Movies

Free-Range Chick

Molly Shannon in Mike White’s Year of the Dog.

Molly Shannon and Pencil in Year of the Dog

Though Year of the Dog stars Saturday Night Live alumna Molly Shannon and is shot in sunny SoCal tones by cinematographer Tim Orr, the movie classifies as a comedy only by the slimmest of margins. Not because the movie isn’t funny—it is, often—but because it’s suffused with a deep and incurable melancholy. Mike White, the screenwriter (Chuck & Buck, The School of Rock, Nacho Libre), makes his directorial debut with Year of the Dog, and it’s the most thorough portrait yet of the world according to White.
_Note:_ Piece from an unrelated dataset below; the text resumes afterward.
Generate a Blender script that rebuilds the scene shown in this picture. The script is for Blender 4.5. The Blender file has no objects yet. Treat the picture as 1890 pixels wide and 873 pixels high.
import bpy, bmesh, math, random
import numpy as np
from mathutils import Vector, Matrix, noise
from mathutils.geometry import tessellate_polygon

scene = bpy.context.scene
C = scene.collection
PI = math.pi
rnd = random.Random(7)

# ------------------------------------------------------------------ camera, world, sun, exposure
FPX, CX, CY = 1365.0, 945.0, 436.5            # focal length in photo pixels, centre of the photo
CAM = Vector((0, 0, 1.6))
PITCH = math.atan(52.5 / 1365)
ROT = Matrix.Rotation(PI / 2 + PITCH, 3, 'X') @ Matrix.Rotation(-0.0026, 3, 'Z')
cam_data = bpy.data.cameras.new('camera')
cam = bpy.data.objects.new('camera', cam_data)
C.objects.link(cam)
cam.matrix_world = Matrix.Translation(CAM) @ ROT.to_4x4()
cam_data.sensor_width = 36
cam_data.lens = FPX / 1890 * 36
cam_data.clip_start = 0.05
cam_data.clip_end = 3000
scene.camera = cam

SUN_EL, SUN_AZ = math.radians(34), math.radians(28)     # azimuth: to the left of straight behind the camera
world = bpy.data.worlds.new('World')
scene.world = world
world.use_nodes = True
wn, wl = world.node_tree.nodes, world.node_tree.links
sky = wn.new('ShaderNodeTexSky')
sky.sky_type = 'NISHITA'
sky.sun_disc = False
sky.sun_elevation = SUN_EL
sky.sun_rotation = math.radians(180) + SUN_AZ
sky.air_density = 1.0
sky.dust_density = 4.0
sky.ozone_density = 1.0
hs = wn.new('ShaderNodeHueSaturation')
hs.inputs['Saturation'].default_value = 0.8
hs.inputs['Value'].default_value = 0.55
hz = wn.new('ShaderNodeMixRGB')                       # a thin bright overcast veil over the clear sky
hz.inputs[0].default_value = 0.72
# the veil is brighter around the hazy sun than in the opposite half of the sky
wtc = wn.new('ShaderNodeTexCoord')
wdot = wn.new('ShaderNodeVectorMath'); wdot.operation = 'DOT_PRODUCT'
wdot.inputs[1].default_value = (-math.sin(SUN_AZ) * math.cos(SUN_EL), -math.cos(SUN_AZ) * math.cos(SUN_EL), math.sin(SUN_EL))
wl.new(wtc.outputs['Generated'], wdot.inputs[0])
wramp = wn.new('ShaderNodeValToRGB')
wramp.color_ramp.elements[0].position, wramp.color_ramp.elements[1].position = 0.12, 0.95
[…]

His characters tend to be loners and losers, like Jennifer Aniston’s mopey store clerk in The Good Girl, whose struggles we take seriously even as we smile at their transparent self-delusions. White excels at those long awkward moments in which people try to communicate, fail miserably, and stand there smiling stiffly anyway—but unlike many practitioners of cringe comedy, he seems to truly love his sad-sack menagerie of characters. The quintessential White hero is a holy fool, a type Molly Shannon plays here with both fearlessness and a strange nobility.
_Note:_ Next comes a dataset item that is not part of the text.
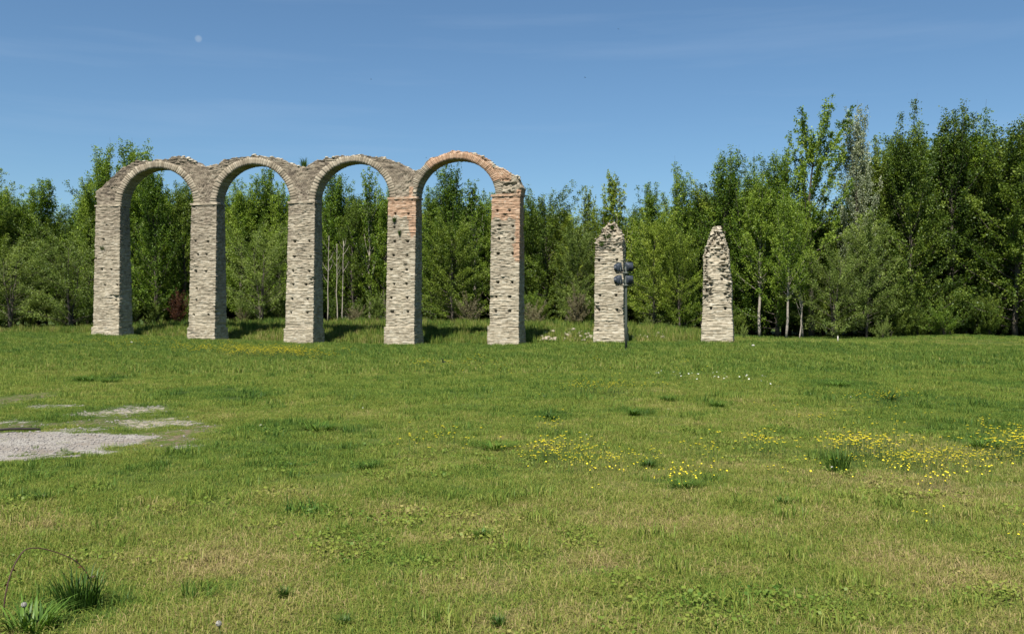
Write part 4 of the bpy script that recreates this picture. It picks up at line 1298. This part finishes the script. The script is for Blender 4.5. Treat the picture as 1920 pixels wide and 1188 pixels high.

Shannon is Peggy, a 40-ish administrative assistant who lives alone with her beloved beagle Pencil. When Pencil is accidentally poisoned in the garage of her next-door neighbor (John C. Reilly), Peggy is completely bereft—a state of mind mistaken by everyone she knows for something other than simple grief. Her office-mate Layla (Regina King) is sure that all Peggy needs is a good man and a rock on her finger. Her yuppie brother and sister-in-law (Tom McCarthy and Laura Dern) fail to see any connection between Peggy’s mourning for Pencil and their own smothering love for their children. The next-door neighbor himself asks Peggy out on a date, but she’s horrified by his house full of hunting knives and taxidermied deer. Only an employee at the veterinarian’s where Pencil died, a sensitive dog trainer named Newt (Peter Sarsgaard) seems to have any sympathy for her loss. Through her friendship with Newt, Peggy turns vegan, adopts a troubled dog from a shelter, and begins to blossom … but what is she blossoming into?

Just when we think we know what movie we’re watching—the story of a wallflower’s personal and erotic liberation—White gets sneaky on us. Yes, Peggy seems happier and more fulfilled by her conversion to animal-rights activism, but she also shows signs of a disturbing cultlike rigidity: “It’s nice to have a word that can describe you,” she sighs in contentment to her brother after professing her veganism. “I’ve never had that before.” She works up the courage to confess her feelings to Newt, only to be excruciatingly rebuffed (Sarsgaard excels at capturing a type I’ve never seen portrayed in a movie before: the passive-aggressive, ambiguously gay celibate.) Peggy’s boss Robin (Josh Pais, in a neurasthenic Mike White-style performance) warns her to stop canvassing for her causes at work, and she responds with a swift and surprising act of revenge that threatens to unravel her whole world.

Though it plays like an episodic character drama, Year of the Dog actually contains a suspense plot as well, even if it takes a little long to kick in. Watching the naive, idealistic Peggy set herself up for humiliation and failure, we wince at every misstep. But we also can’t help but cheer on her lunatic quest to save the world, one free-range chicken at a time. As in Chuck & Buck, character pathology is regarded with a kind of benign affection. Sure, Peggy is needy, deluded, and just plain nuts, but at least she’s got something to believe in!

Year of the Dog is by no means a perfectly assured debut. White’s camera framing sometimes serves (unintentionally, I think) to undercut his purpose: For example, he repeatedly shoots his subjects from a flat, full-frontal angle that implies they’re being satirized, even when they’re not. The music, a peppy blend of synth-vibes and indie rock, sometimes nudges our emotions in a direction they were already headed anyway. But these are small inconsistencies of tone in a movie that succeeds in so many other ways. Year of the Dog asks how far we should be willing to go for the love of animals, and for that matter, for love itself. The movie’s sophistication lies in the fact that White isn’t sure there’s any one right answer.